To Alejandro, who spoke such lovely words and inspired me to speak lovely words in return. You were a beautiful tortured soul, more tortured than my young 19-year old self could handle. You were loving and possessive. I was in love and flighty. I never ached for someone the same way I ached for you. It was a short lived and distant romance, but the creativity and passion you inspired in me, I'll never lose the words for.
To Matt, the only boy I felt truly sorry about. I'm sorry for the way I treated you. It wasn't fair. It was cruel and reckless. You met me at such a difficult time in my life. I was heartbroken and so, so lost. I didn't know how to deal with it and you were caught in the crossfire. This isn't an excuse, but a poor explanation. I hope you're happy now with someone who deserves your affection.
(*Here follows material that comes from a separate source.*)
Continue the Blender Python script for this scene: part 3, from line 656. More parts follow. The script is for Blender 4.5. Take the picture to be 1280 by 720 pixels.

And finally to Samuel, the most recent one. We had so much in common, and towards the end I thought I was fine being friends. I liked your passion for igniting change. I liked the way you spoke about it. So defiant against a system I had already lost faith in. You still believed in change, and I admired that part of you. But like you told me, we're not perfect people and we can't always treat people the way they should be treated. I'm learning to treat myself better. Be kinder to myself, be less harmful. One of the last things you said to me broke me down in tears. It brought back all the heartbreak that I thought I had moved past. I'm not ready or willing to be thrown into that again. Men have taught me strength, but I am trying to teach myself kindness.
To the men who have changed my life, I wish you only the best even if our end was only the worst. I hope that if the stars and moons align, we'll meet each other only in the best circumstances and with the kindest intentions. I hope I will meet the men of my present and future with the same strength and resilience I've been taught. I hope I meet myself with the kindness that I will surely need.